Oh, my. You just captured the story of my life. This is exactly what had been going on with a friend and me from 1st grade to about the middle of 8th. Always turned him down, though. But it was good for him. I didn't want to break his heart after helping it grow.
That would just mean more pieces to pick up.
It's harder than it looks. Falling for a friend... Here I am in creative wrting class going through the exact same thing. Except this time, it's me who dropped the L-word.
I've known him since... god, forever. He dated my friend, and when they ended, we didn't. He became my best friend, and I never really thought about it -- becoming more than that.
Only recently, actually. As in Monday. You see, he was dating this other girl for like 2 year,s and I was totally okay being just friends. Then she dumped him for another guy out of the blue, and he's fallen into such a deep depression.

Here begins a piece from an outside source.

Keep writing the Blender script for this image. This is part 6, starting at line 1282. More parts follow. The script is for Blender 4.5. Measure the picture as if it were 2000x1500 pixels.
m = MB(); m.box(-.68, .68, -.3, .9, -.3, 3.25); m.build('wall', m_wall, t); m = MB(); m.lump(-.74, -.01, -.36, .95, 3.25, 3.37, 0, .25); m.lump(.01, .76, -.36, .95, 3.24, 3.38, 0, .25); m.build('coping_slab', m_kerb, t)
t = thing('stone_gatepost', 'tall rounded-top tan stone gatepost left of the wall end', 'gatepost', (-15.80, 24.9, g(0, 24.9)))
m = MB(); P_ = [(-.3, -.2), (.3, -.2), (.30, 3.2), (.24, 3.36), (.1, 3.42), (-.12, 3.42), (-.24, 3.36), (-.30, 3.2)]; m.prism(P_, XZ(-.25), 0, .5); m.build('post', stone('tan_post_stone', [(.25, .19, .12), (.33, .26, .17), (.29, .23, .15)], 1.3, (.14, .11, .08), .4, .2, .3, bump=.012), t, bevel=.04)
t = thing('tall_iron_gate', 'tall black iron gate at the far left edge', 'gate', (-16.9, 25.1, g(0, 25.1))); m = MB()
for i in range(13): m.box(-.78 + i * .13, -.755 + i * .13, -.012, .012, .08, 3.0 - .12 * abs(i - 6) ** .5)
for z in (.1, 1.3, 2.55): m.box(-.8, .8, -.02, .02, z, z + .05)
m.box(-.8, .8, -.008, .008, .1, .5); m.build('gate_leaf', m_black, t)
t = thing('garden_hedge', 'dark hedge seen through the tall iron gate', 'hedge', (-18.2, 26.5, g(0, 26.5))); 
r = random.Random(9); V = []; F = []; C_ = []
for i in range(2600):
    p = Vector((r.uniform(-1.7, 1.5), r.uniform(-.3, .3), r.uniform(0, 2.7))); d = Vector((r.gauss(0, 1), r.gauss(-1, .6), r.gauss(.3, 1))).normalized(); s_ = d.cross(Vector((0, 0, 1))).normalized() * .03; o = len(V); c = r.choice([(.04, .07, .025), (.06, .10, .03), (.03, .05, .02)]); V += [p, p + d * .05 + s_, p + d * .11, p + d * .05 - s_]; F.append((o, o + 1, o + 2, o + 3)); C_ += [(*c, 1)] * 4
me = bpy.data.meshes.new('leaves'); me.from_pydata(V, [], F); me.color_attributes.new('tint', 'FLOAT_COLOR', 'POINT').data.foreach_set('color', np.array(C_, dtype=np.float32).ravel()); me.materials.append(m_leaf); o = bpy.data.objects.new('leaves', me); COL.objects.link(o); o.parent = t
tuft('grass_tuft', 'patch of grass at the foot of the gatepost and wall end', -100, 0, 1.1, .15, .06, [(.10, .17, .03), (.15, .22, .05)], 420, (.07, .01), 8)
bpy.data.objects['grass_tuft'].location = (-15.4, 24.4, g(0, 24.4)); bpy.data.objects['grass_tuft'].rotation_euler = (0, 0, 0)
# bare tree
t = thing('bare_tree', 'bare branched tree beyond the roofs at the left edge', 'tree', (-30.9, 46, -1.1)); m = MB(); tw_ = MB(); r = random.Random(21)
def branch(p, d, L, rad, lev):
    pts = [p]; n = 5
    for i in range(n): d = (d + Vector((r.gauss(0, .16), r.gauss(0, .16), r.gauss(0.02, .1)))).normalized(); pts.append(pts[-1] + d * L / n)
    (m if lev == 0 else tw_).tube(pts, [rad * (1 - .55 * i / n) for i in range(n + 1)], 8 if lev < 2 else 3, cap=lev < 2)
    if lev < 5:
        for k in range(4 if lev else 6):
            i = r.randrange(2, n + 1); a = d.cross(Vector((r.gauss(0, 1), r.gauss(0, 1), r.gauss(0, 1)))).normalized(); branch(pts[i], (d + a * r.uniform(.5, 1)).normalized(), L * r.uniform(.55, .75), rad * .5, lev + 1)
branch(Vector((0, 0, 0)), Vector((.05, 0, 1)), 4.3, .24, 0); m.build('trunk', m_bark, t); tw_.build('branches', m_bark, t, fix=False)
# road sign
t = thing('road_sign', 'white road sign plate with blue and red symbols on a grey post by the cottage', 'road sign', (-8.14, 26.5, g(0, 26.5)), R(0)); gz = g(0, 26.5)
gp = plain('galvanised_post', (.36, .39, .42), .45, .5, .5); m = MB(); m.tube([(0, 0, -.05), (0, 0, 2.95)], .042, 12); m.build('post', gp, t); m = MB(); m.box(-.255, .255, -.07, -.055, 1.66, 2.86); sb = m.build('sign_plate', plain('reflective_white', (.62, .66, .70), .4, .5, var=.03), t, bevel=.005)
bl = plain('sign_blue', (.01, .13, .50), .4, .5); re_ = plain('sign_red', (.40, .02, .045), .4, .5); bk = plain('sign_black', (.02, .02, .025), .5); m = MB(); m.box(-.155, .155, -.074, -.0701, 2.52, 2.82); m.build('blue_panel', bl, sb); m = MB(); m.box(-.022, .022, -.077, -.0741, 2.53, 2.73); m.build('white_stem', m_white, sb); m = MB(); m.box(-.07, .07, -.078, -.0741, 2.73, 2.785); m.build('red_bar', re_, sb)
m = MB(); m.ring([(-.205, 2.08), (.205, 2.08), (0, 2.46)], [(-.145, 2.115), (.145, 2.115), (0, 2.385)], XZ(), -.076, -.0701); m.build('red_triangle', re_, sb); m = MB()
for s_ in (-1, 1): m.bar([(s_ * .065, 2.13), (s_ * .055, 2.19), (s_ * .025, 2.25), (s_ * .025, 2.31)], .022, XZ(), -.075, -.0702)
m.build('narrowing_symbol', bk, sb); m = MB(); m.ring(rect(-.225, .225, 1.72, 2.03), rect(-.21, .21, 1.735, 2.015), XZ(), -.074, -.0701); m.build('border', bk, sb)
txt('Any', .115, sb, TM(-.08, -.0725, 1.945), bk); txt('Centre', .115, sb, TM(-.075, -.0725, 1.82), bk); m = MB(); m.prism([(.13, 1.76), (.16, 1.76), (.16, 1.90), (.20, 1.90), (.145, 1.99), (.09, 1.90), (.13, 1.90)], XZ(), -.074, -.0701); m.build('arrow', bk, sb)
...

I got so worried, I couldn't take it anymoew and wrote him a note, telling him everything. A lot of it had to do with the Depression, yes, but I guess I let some things slip and what kept ringing in his mind were the words "I love you".
So now he's been saying, "I still need to talk to you", but we keep avoiding it like the palgue. I see him all the time, but we dodge it. It's awkward. I'm in love with him, and want nothing more than to be with him.
But it's scary to admit that, especially in person. You try looking your friend in the eye after heartbreak and tellnig him you've been in love with him for over ywo years.
It's scary puuting it all out on the line.
i agree also.... she said she didn't like and then told him that she did. what up with that?
overall you did a great job. keep wrting !!